I'm a sysadmin. My proper title is Systems Specialist. This means that I need to know about all systems, and to a degree, all major applications that we use in the School of Computing. I consider myself a Linux-guy first, a Mac-guy second, and a Windows-guy a distant third. However, it's inevitable that I shall have to support Windows and Office at work as well as at home.
This means that I need to brush up on what's new and exciting with both Windows Vista and Office 2007. I'll admit a distinct bias here: I don't want to play with these systems. I have a distinct dislike for all things Microsoft. In my opinion, in most cases their products are overly complex, designed to fence you in to an all MS-solution, and I can't stand their past and present behavior as a business. They are ruthless, predatory and in many cases liars, cheats and thieves. But here we are. I'm typing this in Word in Vista on a Saturday morning. Really, it's just for professional development.
I'm glad I got that off my chest.
The machine that I'm doing this testing on is a Lenovo ThinkPad T60. It is a 1.8GHz Core Duo machine with 1.5GB of RAM, an ATI Radeon X1300 video card and an Intel wireless and Bluetooth adaptor. It is the same machine I review here. The system typically run Linux. While it had some initial teething pains, it's a great system now.
Running Vista is another matter.
To start, drivers were quite tricky to locate, The ATI X1300 drivers must be downloaded through Lenovo, as ATI/AMD doesn't provide Radeon Mobile Windows drivers directly. Even installing the Intel NIC was something I had to do extra. Then there's the performance.
Vista runs slow on this hardware. Especially the video tricks. Especially if you don't disable the power management.
Again, I blame the ATI card/drivers here. My co-worker has a similar system with an Intel GMA950 and it seems to work well for him.
Disabling all video effects helps a bit but then you're left with a strange, almost Windows 2000-looking system that still chugs more than you'd expect.
I'm still not too far in to Vista but I don't like what I see.

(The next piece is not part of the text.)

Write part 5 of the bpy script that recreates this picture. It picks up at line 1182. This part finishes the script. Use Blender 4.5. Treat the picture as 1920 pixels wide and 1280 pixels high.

They've made many cosmetic changes that move to further obfuscate things. Explorer doesn't really show you paths by default, joining a wireless network actually takes more steps, one of which involves selecting if the network is a Home, Work or Public network, whatever that's supposed to mean.
Oh, and UAC. Awesome. Only Microsoft could so efficiently take a twenty+ year old good idea, break it and call it something new before filing for another bogus patent. Yes sir, after re-inventing the symlink, Microsoft re-invents the sudo command.
Finally (for the moment) there's the new DRM layer. Awesome stuff. As has been asked before: "They took five years for this?"
Okay, I feel better. Back to Linux now.